— BEGIN PROVIDED DATA —

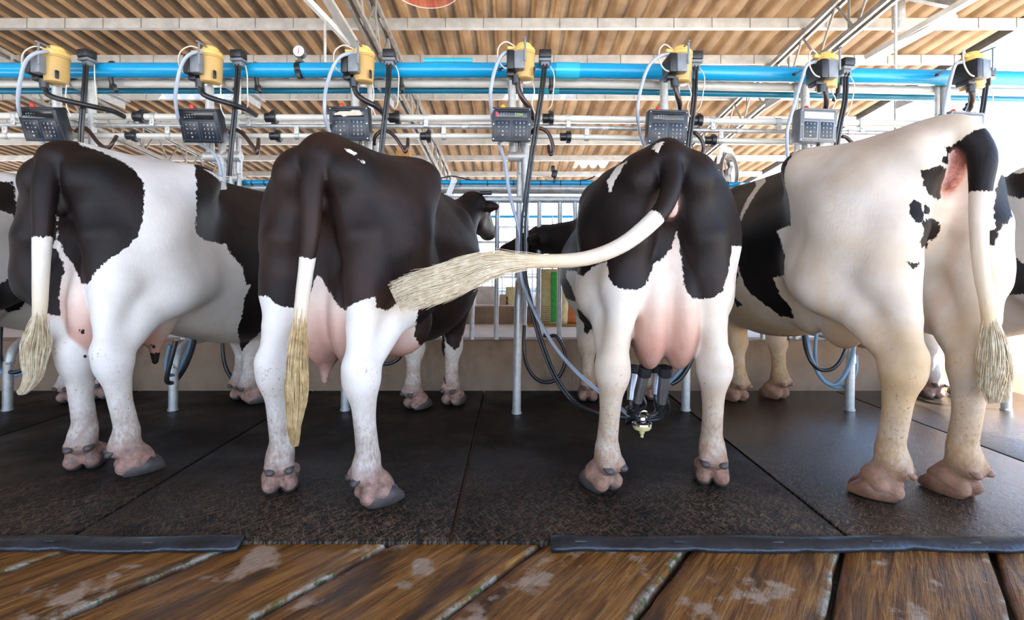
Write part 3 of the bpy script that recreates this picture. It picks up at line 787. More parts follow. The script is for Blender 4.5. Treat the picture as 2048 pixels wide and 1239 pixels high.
SPECS['three']['patches'] = [
    {'y':(-1,1.75),'p':[(-0.029,1.826),(-0.265,1.757),(-0.673,1.619),(-0.772,1.261),(-0.795,1.053),(-0.765,0.751),(-0.547,0.741),(-0.468,0.732),(-0.485,0.808),(-0.534,0.886),(-0.522,0.92),(-0.45,0.917),(-0.366,0.892),(-0.313,0.935),(-0.25,0.959),(-0.246,0.897),(-0.222,0.86),(-0.172,0.842),(-0.127,0.838),(-0.091,0.86),(-0.073,0.906),(-0.058,0.948),(-0.026,0.967),(0.011,1.01),(0.034,1.086),(0.045,1.029),(0.057,0.953),(0.057,0.86),(0.073,0.833),(0.095,0.806),(0.131,0.801),(0.169,0.807),(0.199,0.825),(0.213,0.861),(0.238,0.934),(0.252,1.018),(0.673,1.058),(0.655,1.318),(0.439,1.642),(0.205,1.794)]},
    {'y':(1.3,9),'z':(0.98,9),'p':[(-9,-9),(9,-9),(9,9),(-9,9)]},
    {'s':-1,'y':(-1,1.2),'p':[(-0.168,1.372),(-0.211,1.363),(-0.251,1.303),(-0.237,1.24),(-0.221,1.285),(-0.191,1.333)]},
    {'s':-1,'y':(-1,0.6),'p':[(-0.069,1.413),(-0.044,1.39),(-0.04,1.367),(-0.006,1.367),(0.005,1.405),(-0.02,1.442),(-0.05,1.44)]},
    {'y':(0.9,3),'p':[(-0.471,0.687),(-0.474,0.485),(-0.45,0.468),(-0.378,0.576),(-0.418,0.659)]},
]
SPECS['three']['skinlines'] = [([(0.033, 0.007, 1.066), (0.007, 0.0, 0.92), (-0.034, -0.047, 0.798)], 0.02)]
SPECS['four']['dir'] = (0.5262, 0.8504, 0.0)
SPECS['four']['patches'] = [
    {'y':(0.5,3),'p':[(-0.409,1.91),(-0.437,1.522),(-0.42,1.452),(-0.424,1.369),(-0.429,1.296),(-0.499,1.226),(-0.538,1.149),(-0.613,1.13),(-0.596,1.071),(-0.564,0.968),(-0.576,0.895),(-0.633,0.881),(-0.606,0.789),(-0.555,0.724),(-0.539,0.654),(-0.606,0.661),(-0.678,0.72),(-0.754,0.78),(-0.792,0.835),(-0.824,0.948),(-0.833,1.12),(-0.82,1.21),(-0.783,1.32),(-0.751,1.404),(-0.703,1.491),(-0.817,1.874),(-0.528,1.486)]},
    {'y':(0.5,4),'p':[(-1.075,1.836),(-0.897,1.864),(-0.764,1.476),(-0.808,1.366),(-0.833,1.245),(-0.842,1.135),(-0.846,1.034),(-0.825,0.891),(-0.852,0.818),(-0.947,0.829),(-1.324,1.7)]},
    {'y':(-1,0.9),'p':[(-0.092,1.305),(-0.066,1.316),(-0.026,1.321),(0.012,1.307),(0.018,1.27),(0.007,1.229),(-0.027,1.2),(-0.069,1.213),(-0.087,1.25)]},
    {'y':(-1,0.9),'p':[(-0.133,1.176),(-0.117,1.199),(-0.094,1.184),(-0.086,1.155),(-0.092,1.107),(-0.112,1.1),(-0.131,1.136)]},
    {'y':(-1,0.9),'p':[(-0.082,1.17),(-0.059,1.162),(-0.065,1.132),(-0.083,1.141)]},
    {'y':(-1,0.9),'p':[(-0.09,1.098),(-0.07,1.125),(-0.028,1.126),(-0.007,1.098),(-0.011,1.051),(-0.041,1.041),(-0.04,1.014),(-0.091,1.01),(-0.094,1.042),(-0.083,1.07)]},
    {'y':(-1,0.9),'p':[(-0.142,0.958),(-0.118,0.948),(-0.097,0.953),(-0.101,0.937),(-0.122,0.925)]},
    {'y':(-1,0.6),'p':[(-0.03,1.356),(-0.002,1.364),(0.002,1.335),(-0.025,1.329)]},
    {'y':(-1,0.6),'p':[(-0.023,1.396),(0.016,1.402),(0.023,1.377),(-0.009,1.368)]},
    {'y':(-1,0.9),'p':[(0.183,1.3),(0.237,1.304),(0.219,1.129),(0.172,1.089),(0.158,1.071),(0.153,1.147),(0.161,1.242)]},
    {'y':(-1,0.9),'p':[(0.1,1.067),(0.157,1.08),(0.165,1.052),(0.157,1.019),(0.096,1.04)]},
    {'y':(1,3),'p':[(-0.871,0.772),(-0.81,0.708),(-0.849,0.693)]},
    {'y':(1,3),'p':[(-0.615,0.516),(-0.518,0.527),(-0.558,0.346),(-0.585,0.298),(-0.598,0.439)]},
]
SPECS['four']['skinlines'] = [([(0.049, -0.04, 1.253), (0.062, -0.019, 1.16), (0.071, 0.01, 1.062), (0.082, 0.063, 0.941), (0.081, 0.128, 0.813), (-0.165, -0.092, 0.718)], 0.035), ([(0.086, 0.055, 0.878), (0.077, 0.093, 0.793), (0.047, 0.115, 0.685)], 0.03)]
SPECS['far_left']['dir'] = (-0.7086, 0.7056, 0.0)
SPECS['far_left']['patches'] = [
    {'p':[(0.339,1.396),(0.533,1.408),(0.553,1.196),(0.531,1.223),(0.486,1.241),(0.349,1.228)]},
    {'p':[(0.445,0.811),(0.487,0.849),(0.52,0.877),(0.553,0.87),(0.581,0.824),(0.583,0.75),(0.557,0.689),(0.506,0.674),(0.483,0.705),(0.444,0.747)]},
    {'p':[(0.601,0.846),(0.643,0.867),(0.643,0.695),(0.595,0.724)]},
]
SPECS['far_right']['dir'] = (0.7191, 0.6949, 0.0)
SPECS['far_right']['patches'] = [
    {'p':[(-0.641,1.484),(-0.588,1.424),(-0.556,1.421),(-0.475,1.403),(-0.478,1.279),(-0.582,1.287),(-0.642,1.339)]},
    {'p':[(-0.658,0.931),(-0.638,1.008),(-0.604,1.006),(-0.558,0.951),(-0.48,0.93),(-0.481,0.792),(-0.557,0.799),(-0.611,0.789),(-0.674,0.798)]},
]
# ------------------------------------------------------------------ tail switches and building the herd
def tuft(parent, path, prof, n, mat, r0=.0022, seed=1, wav=.008, spread=0.0, gather=.5):
    """switch of long hair: strands following a path (cow frame); prof = bundle radius along it"""
    rg = random.Random(seed); mb = MB()
    P, R = smooth_path([Vector(p) for p in path], prof, 6); N = len(P) - 1
    for k in range(n):
        t0 = rg.random() ** 1.1 * .60; t1 = min(1, t0 + .35 + rg.random() * .5) if rg.random() < .55 else .75 + rg.random() * .25
        a = rg.random() * 2 * PI; rr = math.sqrt(rg.random()); ph = rg.random() * 6.28; fr = .8 + rg.random() * 1.4
        pts, rad = [], []
        S = 9
        for i in range(S + 1):
            u = t0 + (t1 - t0) * i / S; x = u * N; j = min(int(x), N - 1); f = x - j
            p = P[j].lerp(P[j + 1], f); r = R[j] * (1 - f) + R[j + 1] * f
            T = (P[j + 1] - P[j]).normalized(); A = T.cross(Vector((0, 1, .2))).normalized(); B = T.cross(A)
            q = rr * (1 - gather * (1 - min(1, i / 3.0))) 
            off = (A * math.cos(a) + B * math.sin(a)) * r * q
            off += A * math.sin(ph + fr * u * 6) * wav * u + A * spread * (i / S) ** 2 * (rr * math.cos(a)) * .5
            pts.append(p + off); rad.append(r0 * (1 - .85 * (i / S) ** 1.5) + .0002)
        mb.tube(pts, rad, 4, caps=False)
    o = mb.build('tail_hair', mat, parent, True, 80); return o
LABEL = {
 'one': 'black-rumped cow with a broad white saddle, its white tail hanging at the left thigh',
 'two': 'almost wholly black cow with white lower legs and long yellowish tail switch',
 'three': 'black and white cow with tail swung sideways and milking cups on its udder',
 'four': 'mostly white cow with small black spots and soiled yellowish hind legs',
 'far_left': 'partly hidden cow with white flank and black blotch, cut off by left picture edge',
 'far_right': 'partly hidden cow with cream flank and black patches, cut off by right picture edge',
}
HERD = {}
for key, c in SPECS.items():
    o = build_cow('cow', c, .012 if key.startswith('far') else .0095)
    tag(o, LABEL[key], 'cow', 'cows standing in the milking stalls'); HERD[key] = o
def loc_of(key, px, py, Y):
    c = SPECS[key]; W = Matrix.Translation((c['loc'][0], c['loc'][1], 0)) @ Matrix.Rotation(c['yaw'], 4, 'Z')
    return W.inverted() @ at(px, py, Y)
L = lambda key, pts: [loc_of(key, *p) for p in pts]
tuft(HERD['one'], L('one', [(81, 600, 2.12), (76, 650, 2.11), (72, 690, 2.11), (68, 725, 2.10), (66, 752, 2.10), (50, 778, 2.09), (36, 785, 2.09)]), [.020, .038, .052, .040, .030, .016, .006], 900, M['hair_pale'], .0013, 3, .005)
tuft(HERD['two'], L('two', [(606, 560, 1.87), (600, 640, 1.86), (594, 710, 1.855), (593, 770, 1.85), (592, 810, 1.85), (588, 850, 1.85), (590, 892, 1.845)]), [.022, .030, .036, .042, .034, .022, .008], 1150, M['hair_yellow'], .0013, 5, .006)
tuft(HERD['three'], L('three', [(1110, 521, 1.91), (1040, 524, 1.90), (980, 530, 1.89), (930, 548, 1.88), (880, 566, 1.86), (830, 582, 1.84), (790, 600, 1.82)]), [.030, .040, .050, .056, .054, .046, .030], 1400, M['hair_white'], .0013, 8, .012, .05)
tuft(HERD['four'], L('four', [(1976, 610, 1.86), (1984, 660, 1.855), (1988, 700, 1.85), (1990, 740, 1.85), (1990, 770, 1.85), (1996, 805, 1.845)]), [.022, .034, .042, .044, .032, .010], 1100, M['hair_pale'], .0013, 12, .008, .05)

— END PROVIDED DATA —

# YOUR GOAL
Isolate the lines that hold the word "picture" and copy all of them.

# FINISHED EXERCISE
Write part 3 of the bpy script that recreates this picture. It picks up at line 787. More parts follow. The script is for Blender 4.5. Treat the picture as 2048 pixels wide and 1239 pixels high.
 'far_left': 'partly hidden cow with white flank and black blotch, cut off by left picture edge',
 'far_right': 'partly hidden cow with cream flank and black patches, cut off by right picture edge',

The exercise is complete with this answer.